Внутри все волновалось. Было странное чувство, что еду к бабушке и дедушке в гости. Надела самое лучшее, что более-менее шло к располневшей фигуре: длинную светлую джинсовую юбку и такую же рубашку. Когда выходила из метро, увидела, что начался проливной дождь. Купила дешевый китайский зонт в переходе. И двинула на вторую электричку, от Савеловского вокзала. Все здесь было остро, до рези в глазах знакомо. Вот здесь я с отцом ходила каждую субботу, когда ехали к бабушке с дедушкой.

И возвращались в воскресенье. Вон там магазин «Восход», мы раз в неделю летом мотались с бабушкой за колбасой, жирной сметаной и «Мишкой косолапым». Я даже полы там помню! В крупную мраморную плитку, белую с черным квадратом посредине. Решила подсчитать, сколько раз я здесь была. Оказалось, не менее трехсот. Почти каждые выходные. Зачем мне это было надо? Просто отвлечься, чтобы слезы снова утекли в глаза…

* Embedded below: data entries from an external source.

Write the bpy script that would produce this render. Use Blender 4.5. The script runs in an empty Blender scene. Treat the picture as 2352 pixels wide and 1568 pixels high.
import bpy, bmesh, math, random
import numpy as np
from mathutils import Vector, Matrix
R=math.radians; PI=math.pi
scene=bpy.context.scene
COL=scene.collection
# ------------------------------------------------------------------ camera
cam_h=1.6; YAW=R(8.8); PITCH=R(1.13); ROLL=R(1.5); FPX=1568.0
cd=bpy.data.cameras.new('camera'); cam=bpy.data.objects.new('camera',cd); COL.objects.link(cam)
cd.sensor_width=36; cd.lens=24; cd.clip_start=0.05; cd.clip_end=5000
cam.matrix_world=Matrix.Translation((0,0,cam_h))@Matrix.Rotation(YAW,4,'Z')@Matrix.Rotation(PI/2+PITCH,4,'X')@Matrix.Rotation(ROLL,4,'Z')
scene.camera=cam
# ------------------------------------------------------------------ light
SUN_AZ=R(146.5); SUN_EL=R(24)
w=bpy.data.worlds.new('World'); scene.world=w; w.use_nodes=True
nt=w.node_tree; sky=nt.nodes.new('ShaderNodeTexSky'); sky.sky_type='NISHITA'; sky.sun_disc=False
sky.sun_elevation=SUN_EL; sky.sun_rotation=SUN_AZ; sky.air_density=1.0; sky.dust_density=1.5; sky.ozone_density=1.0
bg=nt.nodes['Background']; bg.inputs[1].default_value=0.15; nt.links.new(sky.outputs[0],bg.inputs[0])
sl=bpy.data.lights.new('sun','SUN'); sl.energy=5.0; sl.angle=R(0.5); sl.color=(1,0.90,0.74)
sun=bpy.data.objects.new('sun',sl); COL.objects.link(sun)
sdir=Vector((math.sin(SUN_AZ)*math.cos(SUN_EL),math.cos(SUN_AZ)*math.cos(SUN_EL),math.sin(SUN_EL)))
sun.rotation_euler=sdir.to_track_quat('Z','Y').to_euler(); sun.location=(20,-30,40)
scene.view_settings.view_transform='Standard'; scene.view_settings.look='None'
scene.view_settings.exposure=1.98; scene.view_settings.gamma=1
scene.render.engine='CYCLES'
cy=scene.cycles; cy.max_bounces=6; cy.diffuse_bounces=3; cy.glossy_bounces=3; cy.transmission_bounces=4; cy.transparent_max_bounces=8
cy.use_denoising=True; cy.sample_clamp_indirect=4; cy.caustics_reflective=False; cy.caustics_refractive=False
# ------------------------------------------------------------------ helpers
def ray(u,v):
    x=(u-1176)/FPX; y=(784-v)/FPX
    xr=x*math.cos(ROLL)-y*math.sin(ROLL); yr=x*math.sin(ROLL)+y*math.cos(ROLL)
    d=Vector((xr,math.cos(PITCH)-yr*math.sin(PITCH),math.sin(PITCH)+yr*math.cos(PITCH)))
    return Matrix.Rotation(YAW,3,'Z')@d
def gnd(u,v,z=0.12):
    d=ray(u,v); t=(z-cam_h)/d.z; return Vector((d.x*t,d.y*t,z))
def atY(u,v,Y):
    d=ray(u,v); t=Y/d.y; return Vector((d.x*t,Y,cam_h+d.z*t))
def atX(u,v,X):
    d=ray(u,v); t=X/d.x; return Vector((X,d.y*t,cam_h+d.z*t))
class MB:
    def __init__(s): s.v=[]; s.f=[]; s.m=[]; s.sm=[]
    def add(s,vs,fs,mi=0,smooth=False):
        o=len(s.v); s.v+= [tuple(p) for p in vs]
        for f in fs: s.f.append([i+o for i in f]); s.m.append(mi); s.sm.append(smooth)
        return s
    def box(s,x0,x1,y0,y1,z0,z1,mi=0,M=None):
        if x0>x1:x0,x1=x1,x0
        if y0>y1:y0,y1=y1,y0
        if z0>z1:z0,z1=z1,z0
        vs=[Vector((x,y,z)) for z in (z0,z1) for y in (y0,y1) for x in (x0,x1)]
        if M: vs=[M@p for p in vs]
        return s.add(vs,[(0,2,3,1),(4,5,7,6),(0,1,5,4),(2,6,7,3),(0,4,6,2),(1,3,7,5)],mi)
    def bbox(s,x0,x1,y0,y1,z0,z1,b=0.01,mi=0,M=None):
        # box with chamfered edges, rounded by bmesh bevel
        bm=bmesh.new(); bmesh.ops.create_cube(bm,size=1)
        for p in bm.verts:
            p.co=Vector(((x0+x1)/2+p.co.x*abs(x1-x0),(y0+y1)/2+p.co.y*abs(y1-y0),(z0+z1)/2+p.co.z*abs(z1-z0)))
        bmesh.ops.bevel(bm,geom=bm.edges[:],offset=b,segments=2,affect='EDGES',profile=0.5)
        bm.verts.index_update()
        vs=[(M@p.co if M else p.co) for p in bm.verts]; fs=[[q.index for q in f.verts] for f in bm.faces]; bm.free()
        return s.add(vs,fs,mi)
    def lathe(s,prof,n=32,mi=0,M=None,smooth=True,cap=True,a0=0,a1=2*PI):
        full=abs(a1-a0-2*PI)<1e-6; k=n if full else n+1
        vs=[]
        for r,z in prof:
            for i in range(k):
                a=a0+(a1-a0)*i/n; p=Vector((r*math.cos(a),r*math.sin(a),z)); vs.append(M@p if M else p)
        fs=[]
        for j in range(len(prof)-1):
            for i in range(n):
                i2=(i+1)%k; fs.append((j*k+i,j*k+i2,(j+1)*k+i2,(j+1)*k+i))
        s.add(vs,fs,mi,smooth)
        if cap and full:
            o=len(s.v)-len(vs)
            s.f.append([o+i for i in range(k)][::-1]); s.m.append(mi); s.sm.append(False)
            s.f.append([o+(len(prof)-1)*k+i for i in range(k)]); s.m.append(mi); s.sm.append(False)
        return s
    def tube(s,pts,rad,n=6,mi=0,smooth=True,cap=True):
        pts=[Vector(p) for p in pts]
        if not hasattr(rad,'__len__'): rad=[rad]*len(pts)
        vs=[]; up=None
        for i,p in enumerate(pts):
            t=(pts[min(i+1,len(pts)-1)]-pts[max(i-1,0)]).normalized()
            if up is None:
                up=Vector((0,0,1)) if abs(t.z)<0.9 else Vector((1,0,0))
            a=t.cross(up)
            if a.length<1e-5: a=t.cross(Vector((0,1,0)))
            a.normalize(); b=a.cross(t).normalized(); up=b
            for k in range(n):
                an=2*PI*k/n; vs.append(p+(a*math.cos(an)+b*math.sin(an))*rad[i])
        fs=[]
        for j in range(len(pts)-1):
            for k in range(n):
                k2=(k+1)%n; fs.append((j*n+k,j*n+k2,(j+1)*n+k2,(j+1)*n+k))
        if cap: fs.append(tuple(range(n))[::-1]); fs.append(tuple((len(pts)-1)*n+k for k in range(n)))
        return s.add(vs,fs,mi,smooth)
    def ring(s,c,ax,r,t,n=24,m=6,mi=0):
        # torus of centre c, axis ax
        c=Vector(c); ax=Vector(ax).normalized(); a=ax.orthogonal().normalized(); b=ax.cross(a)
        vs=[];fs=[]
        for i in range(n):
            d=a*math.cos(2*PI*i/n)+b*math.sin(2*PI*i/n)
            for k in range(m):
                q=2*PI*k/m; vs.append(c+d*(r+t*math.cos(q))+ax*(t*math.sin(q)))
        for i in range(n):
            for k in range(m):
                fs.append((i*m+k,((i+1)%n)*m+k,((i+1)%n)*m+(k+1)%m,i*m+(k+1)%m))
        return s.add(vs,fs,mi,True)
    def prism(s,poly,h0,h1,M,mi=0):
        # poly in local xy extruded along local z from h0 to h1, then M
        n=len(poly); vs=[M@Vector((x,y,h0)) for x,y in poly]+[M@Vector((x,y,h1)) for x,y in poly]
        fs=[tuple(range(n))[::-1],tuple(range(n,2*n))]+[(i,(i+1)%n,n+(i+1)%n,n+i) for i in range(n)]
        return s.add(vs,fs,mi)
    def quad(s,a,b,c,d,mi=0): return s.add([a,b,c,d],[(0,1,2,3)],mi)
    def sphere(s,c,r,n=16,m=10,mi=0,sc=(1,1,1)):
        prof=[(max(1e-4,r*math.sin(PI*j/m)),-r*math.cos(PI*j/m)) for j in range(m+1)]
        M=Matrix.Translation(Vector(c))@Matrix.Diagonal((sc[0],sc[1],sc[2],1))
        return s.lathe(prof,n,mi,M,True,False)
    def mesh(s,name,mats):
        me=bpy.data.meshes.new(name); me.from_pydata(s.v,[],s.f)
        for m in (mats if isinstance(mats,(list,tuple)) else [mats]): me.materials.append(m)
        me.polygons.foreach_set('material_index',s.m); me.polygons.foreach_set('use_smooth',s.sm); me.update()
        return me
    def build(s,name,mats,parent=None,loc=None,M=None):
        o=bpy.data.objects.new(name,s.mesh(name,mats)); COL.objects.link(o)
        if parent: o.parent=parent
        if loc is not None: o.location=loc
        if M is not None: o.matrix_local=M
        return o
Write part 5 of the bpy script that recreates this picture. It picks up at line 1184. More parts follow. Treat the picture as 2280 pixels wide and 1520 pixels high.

От платформы Новодачной шла пешком. Люди помогли найти кладбище. Дождь лил немилосердно. Купила воды, понимая, что испачкаюсь. Участок оказался на другом конце кладбища. Километра два. Нашла. Время уже перевалило за обеденное. Вода с небес стеной. Ни души вокруг… Я стояла и смотрела на землю, в которой они… Жалела, что как же так: ничего не принесла им. Было такое чувство оторванности от мира, от реальности, будто я вообще одна, совершенно. В сущности, так оно и было. Никого. Шелест дождя по листве, по камням, по лицу со слезами. Теплый летний дождь. Вырывая траву, рассказала им, как живу. И что мне тяжело. Сразу стало проще. А потом шла обратно. Какая-то другая. Хотя и плакала, но светло. Я снова была у них в гостях. Почти как в детстве. На платформе отмывала длинную юбку от грязи. И ноги вместе с босоножками. Народ очумело смотрел на меня, зареванную и грязную. В электричке – тоже. Ближе к дому юбка почти высохла.